== Extracted information ==

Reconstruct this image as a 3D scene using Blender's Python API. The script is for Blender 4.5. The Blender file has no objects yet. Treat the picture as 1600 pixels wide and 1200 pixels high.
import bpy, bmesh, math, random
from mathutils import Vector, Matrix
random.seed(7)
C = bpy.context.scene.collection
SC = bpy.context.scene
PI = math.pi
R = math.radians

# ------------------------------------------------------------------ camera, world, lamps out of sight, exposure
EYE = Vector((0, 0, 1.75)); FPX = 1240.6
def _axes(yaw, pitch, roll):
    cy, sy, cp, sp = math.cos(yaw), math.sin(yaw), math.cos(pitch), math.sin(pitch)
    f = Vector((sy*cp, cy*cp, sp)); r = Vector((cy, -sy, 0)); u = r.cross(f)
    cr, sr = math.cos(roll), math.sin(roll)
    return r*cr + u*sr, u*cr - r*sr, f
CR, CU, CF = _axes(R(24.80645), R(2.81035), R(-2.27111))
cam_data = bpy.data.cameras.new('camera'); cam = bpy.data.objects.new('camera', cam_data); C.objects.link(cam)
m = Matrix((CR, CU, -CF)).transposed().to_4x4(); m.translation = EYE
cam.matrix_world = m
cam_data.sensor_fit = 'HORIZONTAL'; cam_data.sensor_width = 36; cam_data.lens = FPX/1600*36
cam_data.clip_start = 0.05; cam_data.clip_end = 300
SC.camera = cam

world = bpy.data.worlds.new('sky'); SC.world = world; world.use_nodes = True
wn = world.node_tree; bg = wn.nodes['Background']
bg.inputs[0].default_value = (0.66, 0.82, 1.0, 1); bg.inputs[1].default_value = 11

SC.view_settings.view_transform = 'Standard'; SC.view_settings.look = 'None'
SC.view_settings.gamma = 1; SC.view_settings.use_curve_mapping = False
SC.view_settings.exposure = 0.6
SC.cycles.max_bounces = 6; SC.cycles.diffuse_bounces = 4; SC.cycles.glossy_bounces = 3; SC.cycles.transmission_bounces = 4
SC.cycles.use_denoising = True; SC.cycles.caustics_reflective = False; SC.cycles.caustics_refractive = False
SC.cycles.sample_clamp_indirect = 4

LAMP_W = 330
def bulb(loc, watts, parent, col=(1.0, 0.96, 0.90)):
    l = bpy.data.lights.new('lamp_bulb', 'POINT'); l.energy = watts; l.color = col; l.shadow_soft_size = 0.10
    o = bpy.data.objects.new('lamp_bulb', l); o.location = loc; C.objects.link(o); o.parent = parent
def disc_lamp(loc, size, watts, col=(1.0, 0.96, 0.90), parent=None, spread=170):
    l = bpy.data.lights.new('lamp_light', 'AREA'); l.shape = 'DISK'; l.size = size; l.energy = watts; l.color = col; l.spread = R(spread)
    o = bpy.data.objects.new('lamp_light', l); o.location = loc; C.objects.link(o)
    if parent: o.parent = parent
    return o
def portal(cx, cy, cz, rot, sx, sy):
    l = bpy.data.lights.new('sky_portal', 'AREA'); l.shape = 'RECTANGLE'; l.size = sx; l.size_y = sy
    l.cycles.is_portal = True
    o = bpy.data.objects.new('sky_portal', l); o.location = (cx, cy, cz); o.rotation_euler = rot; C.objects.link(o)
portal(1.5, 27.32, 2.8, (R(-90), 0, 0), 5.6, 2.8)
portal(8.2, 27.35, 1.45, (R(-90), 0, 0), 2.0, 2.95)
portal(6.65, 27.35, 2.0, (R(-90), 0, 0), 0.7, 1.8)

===
== Extracted information ==

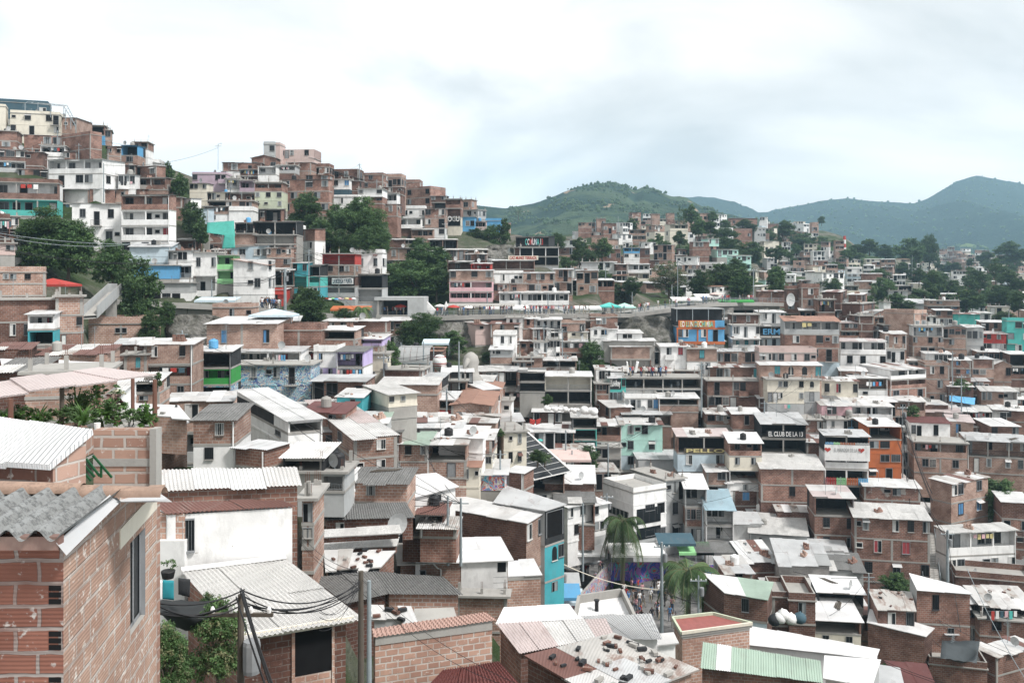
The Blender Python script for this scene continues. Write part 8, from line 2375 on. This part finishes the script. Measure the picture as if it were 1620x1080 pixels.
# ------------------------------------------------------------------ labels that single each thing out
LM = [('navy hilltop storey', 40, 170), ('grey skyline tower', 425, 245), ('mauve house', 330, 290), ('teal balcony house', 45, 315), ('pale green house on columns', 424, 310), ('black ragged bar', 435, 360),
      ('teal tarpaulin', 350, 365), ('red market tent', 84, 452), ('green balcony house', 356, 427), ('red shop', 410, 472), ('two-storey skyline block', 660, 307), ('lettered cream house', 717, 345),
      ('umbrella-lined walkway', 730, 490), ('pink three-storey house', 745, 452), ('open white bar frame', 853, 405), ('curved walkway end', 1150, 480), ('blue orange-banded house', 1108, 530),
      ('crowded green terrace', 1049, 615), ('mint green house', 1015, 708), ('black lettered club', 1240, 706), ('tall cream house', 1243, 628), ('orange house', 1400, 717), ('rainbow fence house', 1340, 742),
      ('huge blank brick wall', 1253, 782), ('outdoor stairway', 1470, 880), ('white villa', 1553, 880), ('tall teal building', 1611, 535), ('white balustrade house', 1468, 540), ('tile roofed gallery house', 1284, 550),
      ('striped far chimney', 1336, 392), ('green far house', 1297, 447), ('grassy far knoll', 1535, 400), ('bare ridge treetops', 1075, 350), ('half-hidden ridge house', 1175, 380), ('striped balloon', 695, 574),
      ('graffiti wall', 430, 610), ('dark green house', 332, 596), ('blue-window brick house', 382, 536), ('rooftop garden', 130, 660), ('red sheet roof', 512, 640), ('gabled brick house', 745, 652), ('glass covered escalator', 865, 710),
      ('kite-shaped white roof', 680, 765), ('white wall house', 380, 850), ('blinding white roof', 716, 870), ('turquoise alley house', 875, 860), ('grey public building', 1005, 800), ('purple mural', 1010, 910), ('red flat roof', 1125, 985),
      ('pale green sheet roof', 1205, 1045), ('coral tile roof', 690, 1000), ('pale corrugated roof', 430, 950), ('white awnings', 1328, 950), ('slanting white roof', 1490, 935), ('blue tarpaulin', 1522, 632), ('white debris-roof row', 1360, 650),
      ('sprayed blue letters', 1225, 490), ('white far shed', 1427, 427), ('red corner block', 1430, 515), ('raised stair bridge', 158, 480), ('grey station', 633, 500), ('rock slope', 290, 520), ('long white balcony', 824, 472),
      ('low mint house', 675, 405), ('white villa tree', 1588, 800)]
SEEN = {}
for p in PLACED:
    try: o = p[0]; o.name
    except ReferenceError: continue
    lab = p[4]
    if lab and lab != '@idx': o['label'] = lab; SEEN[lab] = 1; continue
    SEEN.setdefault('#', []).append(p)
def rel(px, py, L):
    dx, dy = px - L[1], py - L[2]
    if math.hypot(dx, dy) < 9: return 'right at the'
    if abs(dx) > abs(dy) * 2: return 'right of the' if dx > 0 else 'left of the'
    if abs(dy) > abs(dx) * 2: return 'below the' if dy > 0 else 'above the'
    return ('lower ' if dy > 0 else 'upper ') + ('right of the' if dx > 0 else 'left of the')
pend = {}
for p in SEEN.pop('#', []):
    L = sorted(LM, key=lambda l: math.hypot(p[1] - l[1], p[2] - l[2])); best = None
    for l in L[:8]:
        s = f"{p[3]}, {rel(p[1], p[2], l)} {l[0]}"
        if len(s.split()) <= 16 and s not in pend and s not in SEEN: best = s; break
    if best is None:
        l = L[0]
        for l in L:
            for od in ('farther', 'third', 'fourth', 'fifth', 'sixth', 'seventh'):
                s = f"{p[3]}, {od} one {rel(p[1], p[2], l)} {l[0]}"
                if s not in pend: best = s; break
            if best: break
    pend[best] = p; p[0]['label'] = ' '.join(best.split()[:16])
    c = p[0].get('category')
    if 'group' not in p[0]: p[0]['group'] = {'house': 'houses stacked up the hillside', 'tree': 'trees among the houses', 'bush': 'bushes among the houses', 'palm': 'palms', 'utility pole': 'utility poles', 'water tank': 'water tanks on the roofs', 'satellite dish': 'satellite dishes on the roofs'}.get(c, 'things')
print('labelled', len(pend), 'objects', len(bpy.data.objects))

===
== Extracted information ==

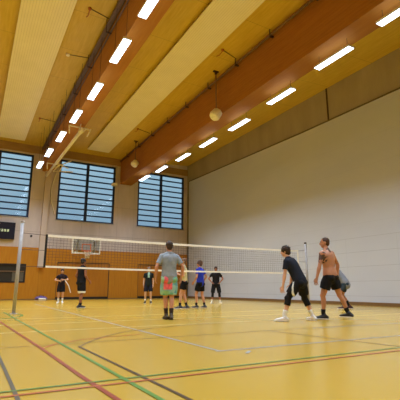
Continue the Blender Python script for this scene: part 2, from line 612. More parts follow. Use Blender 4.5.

===

> **Exercise task**
Within the listing above, the range opens at the line with "Reconstruct this image" and closes at the line with "R = math.radians". Reproduce exactly the lines of that range, including both ends.

> **Exercise response**
Reconstruct this image as a 3D scene using Blender's Python API. The script is for Blender 4.5. The Blender file has no objects yet. Treat the picture as 1600 pixels wide and 1200 pixels high.
import bpy, bmesh, math, random
from mathutils import Vector, Matrix
random.seed(7)
C = bpy.context.scene.collection
SC = bpy.context.scene
PI = math.pi
R = math.radians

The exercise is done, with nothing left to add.